Dorian Emerson Munroe is a first-generation Miami creative, born to Caribbean parents who migrated from Guyana, South America. Out of high school, Emerson Munroe accepted a full athletic scholarship to play football at the University of Florida where he was part of two National Championship winning teams. With a lifelong passion for the arts, and after a brief professional career, Emerson Munroe pursued his second love, filmmaking. After working on shows for networks such as MTV, VH1, and VICE; he shot, directed, and edited his debut feature film, American Town (2018), starring Dakota Powers. His most recent project, These Kids This City (2019), recently took top prize at the Oolite Arts and Tribeca Film Institute grant contests.

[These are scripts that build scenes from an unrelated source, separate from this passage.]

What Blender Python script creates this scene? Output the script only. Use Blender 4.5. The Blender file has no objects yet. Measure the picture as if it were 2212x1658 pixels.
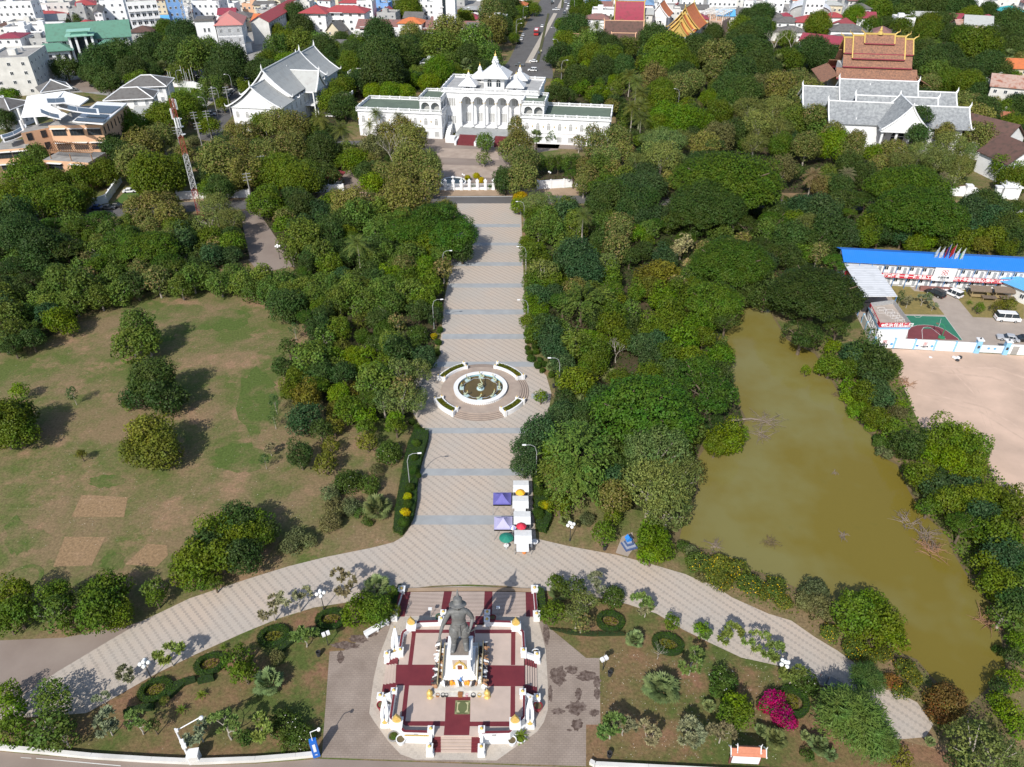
import bpy, math, random
import numpy as np
from mathutils import Vector
random.seed(7)
S = bpy.context.scene
COL = S.collection
# ---------------------------------------------------------------- camera
# All places are given as points of the photo (2212 x 1658 units) and turned into metres on the ground by the drone's position.
FPX = 1600.0
TILT = math.atan(1129 / 1600.0)
CAMH = 80.0
cam_d = bpy.data.cameras.new('camera')
cam = bpy.data.objects.new('camera', cam_d)
COL.objects.link(cam)
cam.location = (0, 0, CAMH)
cam.rotation_euler = (math.pi / 2 - TILT, 0, 0)
cam_d.sensor_width = 36
cam_d.lens = 36 * FPX / 2212
cam_d.clip_start = 1
cam_d.clip_end = 20000
S.camera = cam
# ---------------------------------------------------------------- light
SUN_EL = math.radians(41)
SUN_AZ = math.radians(23.5)          # light travels towards +Y and a little +X
world = bpy.data.worlds.new("World")
S.world = world
world.use_nodes = True
wn = world.node_tree
sky = wn.nodes.new('ShaderNodeTexSky')
sky.sky_type = 'NISHITA'
sky.sun_disc = False
sky.sun_elevation = SUN_EL
sky.sun_rotation = SUN_AZ + math.pi
sky.air_density = 1.0
sky.dust_density = 1.2
bg = wn.nodes['Background']
bg.inputs['Strength'].default_value = 0.135
wn.links.new(sky.outputs[0], bg.inputs[0])
sl = bpy.data.lights.new('sun', 'SUN')
sl.energy = 4.4
sl.angle = math.radians(0.53)
sl.color = (1.0, 0.955, 0.88)
sun = bpy.data.objects.new('sun', sl)
COL.objects.link(sun)
sd = Vector((math.sin(SUN_AZ) * math.cos(SUN_EL), math.cos(SUN_AZ) * math.cos(SUN_EL), -math.sin(SUN_EL)))
sun.rotation_euler = sd.to_track_quat('-Z', 'Y').to_euler()
S.view_settings.view_transform = 'Standard'
S.view_settings.look = 'None'
S.view_settings.exposure = 0.2
S.view_settings.gamma = 1.0
S.cycles.max_bounces = 5
S.cycles.diffuse_bounces = 3
S.cycles.glossy_bounces = 2
S.cycles.transmission_bounces = 3
S.cycles.transparent_max_bounces = 4
# ---------------------------------------------------------------- helpers
def at(px, py, z=0.0):
 v = (py - 829) / FPX
 d = ((px - 1106) / FPX, math.cos(TILT) - v * math.sin(TILT), -math.sin(TILT) - v * math.cos(TILT))
 t = (z - CAMH) / d[2]
 return Vector((d[0] * t, d[1] * t, z))
def proj(x, y, z):
 zz = z - CAMH
 f = y * math.cos(TILT) - zz * math.sin(TILT)
 up = y * math.sin(TILT) + zz * math.cos(TILT)
 return 1106 + FPX * x / f, 829 - FPX * up / f
def T(i, j, x, y, z=0.0):            # a point read off one of the 4 x 4 enlarged tiles
 return at(553 * i + x * .25, 414.5 * j + y * .25, z)
def tag(o, label=None, cat=None, group=None, kind=None):
 if label: o['label'] = label
 if cat: o['category'] = cat
 if group: o['group'] = group
 if kind: o['kind'] = kind
 return o
def empty(name, loc, rz=0.0, label=None, cat=None, group=None):
 o = bpy.data.objects.new(name, None)
 COL.objects.link(o)
 o.location = loc
 o.rotation_euler = (0, 0, rz)
 o.empty_display_size = .5
 return tag(o, label, cat, group)
def link(name, me, parent=None, loc=(0, 0, 0), rot=(0, 0, 0), sc=(1, 1, 1)):
 o = bpy.data.objects.new(name, me)
 COL.objects.link(o)
 o.location = loc
 o.rotation_euler = rot
 o.scale = sc
 if parent: o.parent = parent
 return o
def copy_tree(o, loc=None, rz=None, label=None, scale=None):
 c = o.copy(); COL.objects.link(c)
 for ch in list(o.children):
  k = ch.copy(); COL.objects.link(k); k.parent = c
  for g in list(ch.children):
   q = g.copy(); COL.objects.link(q); q.parent = k
 if loc is not None: c.location = loc
 if rz is not None: c.rotation_euler = (0, 0, rz)
 if scale is not None: c.scale = (scale,) * 3
 if label: c['label'] = label
 return c
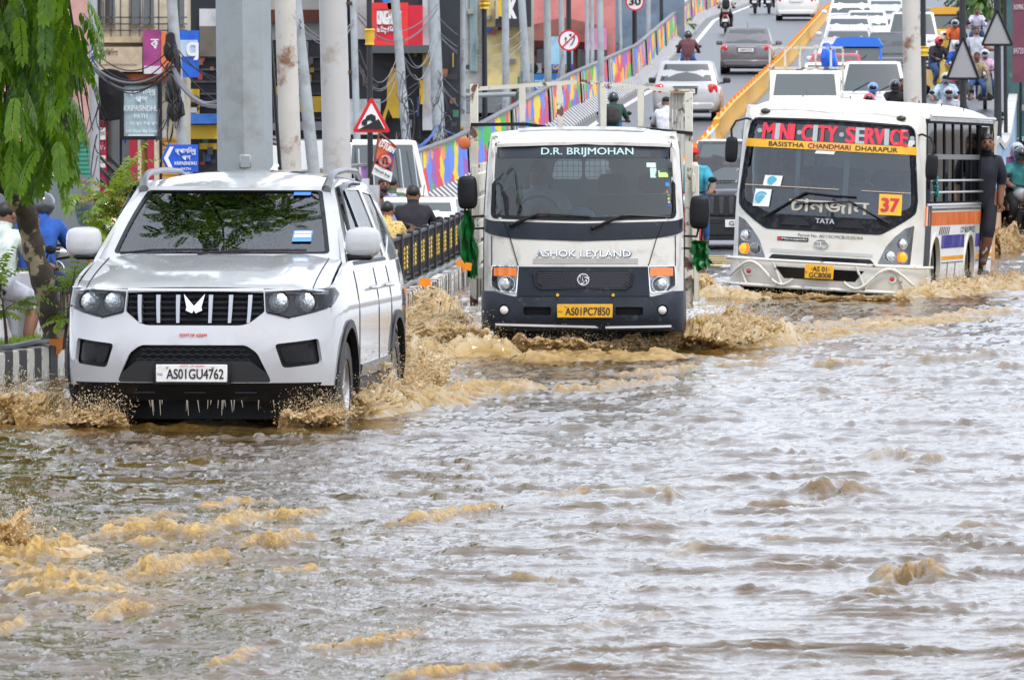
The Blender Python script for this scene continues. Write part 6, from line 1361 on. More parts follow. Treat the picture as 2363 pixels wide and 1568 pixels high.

Calvin Alexander Ramsey, Sr., is a playwright, author, and photographer. His first work, The Green Book, a two-act play about the difficulties African Americans faced while traveling during the Jim Crow era, had its world premiere at Atlanta’s Theatrical Outfit in 2004 and went on to win recognition as a finalist in the 12th Annual Last Frontier Theatre Conference. The play has since been performed in New York City, Chicago, and Baltimore. In 2010, Ramsey published Ruth and the Green Book, the only book written for children to explore the legacy of the Green Book, and he is the author of several other plays, musicals, and children’s books. His Green Book projects have expanded to include The Green Book Chronicles, currently in development and co-produced by Becky Wible Searles. A former member of the Advisory Board of Special Collections at Emory University’s Robert F. Woodruff Library and the Georgia Council for the Arts Theater Panel, Ramsey is a recipient of the Dr. Martin Luther King, Jr. Drum Major for Justice award. Ramsey serves as a trustee to The Bronx Museum for the Arts in New York City and the Paul Green Foundation in Chapel Hill, NC.